Full Stop: An attitude check

CFAA entrance

When I was a kid, I had big dreams. Really big dreams. If you’re the kind of person who regularly reads General Aviation News, you probably did too.

For years I thought I might play in the NFL. That was until I played freshman football in high school. At a diminutive 4’ 11” and well short of 100 pounds, I learned a hard lesson in the importance of being flexible in my long term planning.

My fallback plan was to become something akin to Paul McCartney. He was successful. He was popular. He played guitar. I figured I could do all that, too. And I did. Not nearly as well or for as long. Plus, I lost my hair and gained weight.

So, on to the next thing. For me, aviation came into the picture late. But I found it, and it found me, and we’ve been happy together for a few decades now.

That’s a win in my book.

Last week I spent some time at the Bill Duncan Opportunity Center in Lakeland, Florida. I’d been invited to meet and speak to students about aerospace careers and what it takes to be eligible to fill those positions.

In this part of the world, that’s not an unusual conversation. In fact, just a few miles away sits the Central Florida Aerospace Academy, a public high school that boasts a 100% graduation rate, stellar academic resources, and four unique aerospace tracks to follow, including the option to become a pilot.

CFAA entrance

If the Central Florida Aerospace Academy is one end of the spectrum for dreamers and doers, Bill Duncan represents the other end of the scale. Nobody at Bill Duncan wants to be there. They attend because every other school available to them has pitched them out or barred access to them. This is not a group of entirely lost kids, but they’re close, and far too many of them won’t make it to adulthood without paying a heavy price.

The kids I met at Bill Duncan have dreams too, just like you and I did. Just like the kids at CFAA do. But they’re aiming a bit lower on the professional ladder. Much lower, in fact. One student hopes to either mow lawns or detail cars for a living. Another dreams that someday he might work his way into a job at the local supermarket warehouse.

Minimum wage labor is the most ambitious position they can see for themselves.

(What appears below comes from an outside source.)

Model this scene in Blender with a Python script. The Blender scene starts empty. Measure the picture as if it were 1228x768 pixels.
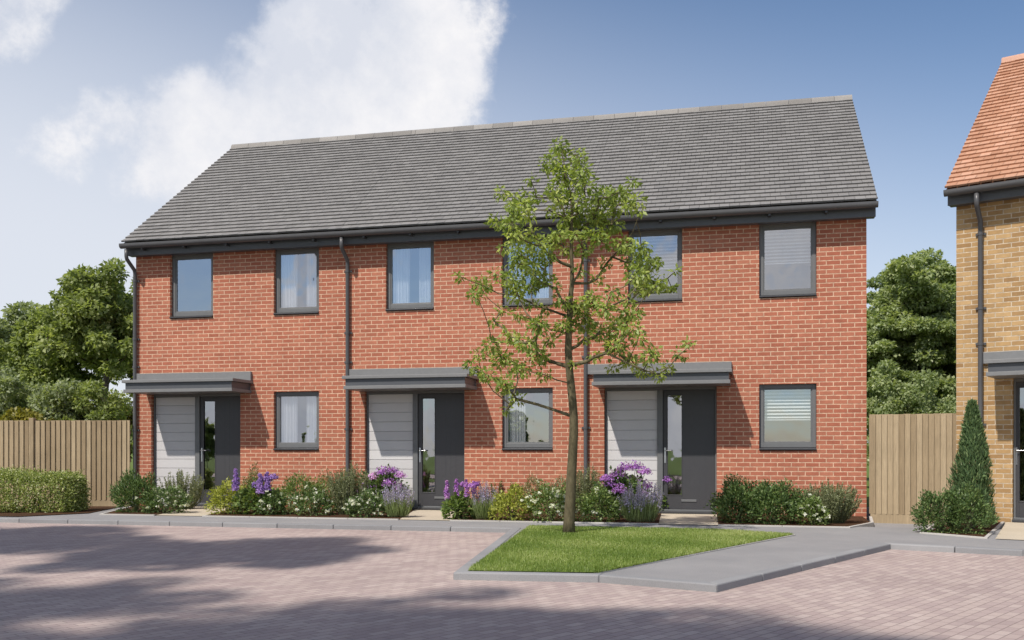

These kids are smart. They’re capable. They can adapt to difficult situations and persevere when the going gets tough. But they’re also scared of anything that exists outside their very narrow life experience. And much of their life experience involves poverty, violence, and a future that virtually guarantees incarceration in a county or state institution.

The life they lead is entirely foreign to yours and mine, and vice versa. Yet, it doesn’t have to be. We can help bring them into the mainstream and into aviation for the mutual benefit of all concerned.

Folks like you and me can lead them in the direction to a brighter future, one that will bring them a modicum of personal pride, upward mobility, and an income that will lift them out of their current day-to-day situation.

Aviation has a long history of turning farm kids into Buck Rogers. It’s transformed city toughs into engineering marvels, and given even the most back-woods hick a peek over the horizon at a world that’s larger and more accessible than they ever imagined.

That kid who hoped to one day mow lawns, he could be enticed to learn small engine repair. It would be relatively inexpensive to establish that program and get him and his peers involved. From there it’s just a hop, skip, and a jump to larger, more complex machines. The difference between turning a wrench on a Briggs and Stratton lawn mower engine or a Lycoming O-360 can be measured in education, training, and quite a few extra dollars per hour. There’s opportunity there if we pursue it.

Piper builds the new  M600 in Florida.

Piper builds the new M600 in Florida.

That kid who dreams of working in a supermarket warehouse, stacking boxes and moving pallets, has no idea that he could do similar work in a warehouse at Piper, JetBlue, Embraer, United Technologies, or dozens of aerospace companies clustered on the Space Coast of Florida. Those jobs could lead to a lifetime of education, advancement, and a lifestyle changes that would positively affect generations of his family.

If I seem particularly impassioned on this topic, it’s because I am. I’ve known people whose lives have been transformed by aviation, whose horizons have been expanded, whose income and personal potential became points of pride rather than anchors of embarrassment. All of that makes my visit to the Bill Duncan Opportunity Center and my discussion with those students so much more compelling.

The day after I visited and spoke with students, I received a text message from the gentleman who invited me to come dip my toe in the waters to see if there might be something I could do to help. Following the greeting, it read as follows: “I also wanted you to know how important our partnership is, one of the kids at Bill Duncan committed suicide last night.”

For you and me, aviation is a diversion, or a joy, or a job, or a way of experiencing life to its fullest. To the students at Bill Duncan and so many other places in America, it just might represent a way out of a terrifying existence, and a doorway through which they might pass in order to live and thrive.

I think I see a worthwhile way to use some of my free time to simultaneously improve my community, and strengthen general aviation. I’m in.

I can only hope you’ll find a similarly compelling reason to speak up, speak out, and make a real effort to make something positive happen in your community.

Somewhere, somebody’s life may literally depend on it.